ハッカーが書いたエッセイ。いきなり「どうしてオタクはもてないか」で始まりヘコむ。なぜ「ハッカーは」じゃないんだ!
学生時代は異性がすべてというのは万国共通みたいだけど、アメリカは特に大変だなあと実感させられる。映画なんかでもよく出てくるよね。フットボール選手とチアリーダーのラブラブを横目にイジイジしてる男の子たちの話が。でもそのコンプレックスが才能を開花させていくんだと勝手に納得。
表題になっている「ハッカーと画家」とは、収録されているエッセイの題名で、以下の文からとられている。
–実際、私が知っているあらゆる種類の人々のうちで、
ハッカーと画家が一番良く似ている
日本じゃ絶対に受け入れられないだろうな。この国は芸術に関して頑ななまでに保守的で権威主義的だから、プログラマが正しく評価されるにはあと100年くらいかかるんじゃないかな。まず海外で評判になる必要があるだろうね。国内でいくら頑張っても足を引っ張られるだけ。変な話だけれど。
途中のエッセイは、ハッカー的なところとアメリカ的なところがゴチャ混ぜになってて微妙。成功や富、他を出し抜くスピードとか、そういうのはまさにアメリカ的で、あまり面白くない。はっきり言って薄い。
むしろLispという言語について蕩々と語る後半が面白い。それも「Lispが強力で他社が使わないから俺たちが成功した」って部分じゃなくて(そりゃあんたが天才だからだよ)、Lispの素晴らしさをラブレターのように書き綴ったところ。
私はハッカーではないからLispはほとんど知らなかったんだけど、あらためて調べてみたら面白いじゃん。この言語。何に使うかはともかく、ヤバい感じがする。
で、誰向きの本かというと。
まずは技術者。
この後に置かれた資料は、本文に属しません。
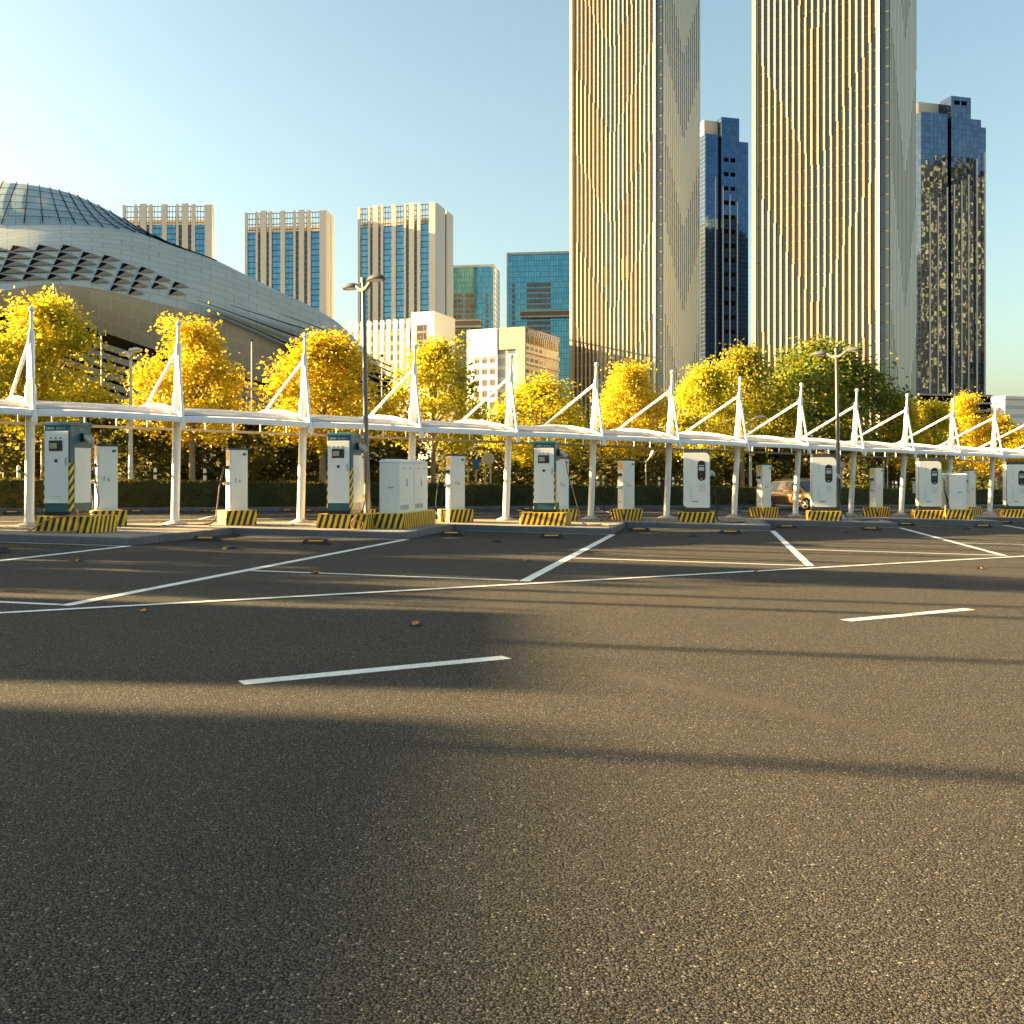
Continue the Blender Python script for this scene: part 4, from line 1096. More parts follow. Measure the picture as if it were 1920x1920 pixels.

よくぞここまで言ってくれたという内容。日頃のうっぷんが晴らせる。
そして経営者。優秀な技術者をあつめてIT業界で金持ちになりたい人。ハッカーが何を考え、どういう理屈で行動するか知るのにうってつけ。
最後に、不幸にして身内にハッカーがいる人。彼らを理解するのは無理だが、訳が分からない人ではないことを知ろう。そのヒントが満載だ。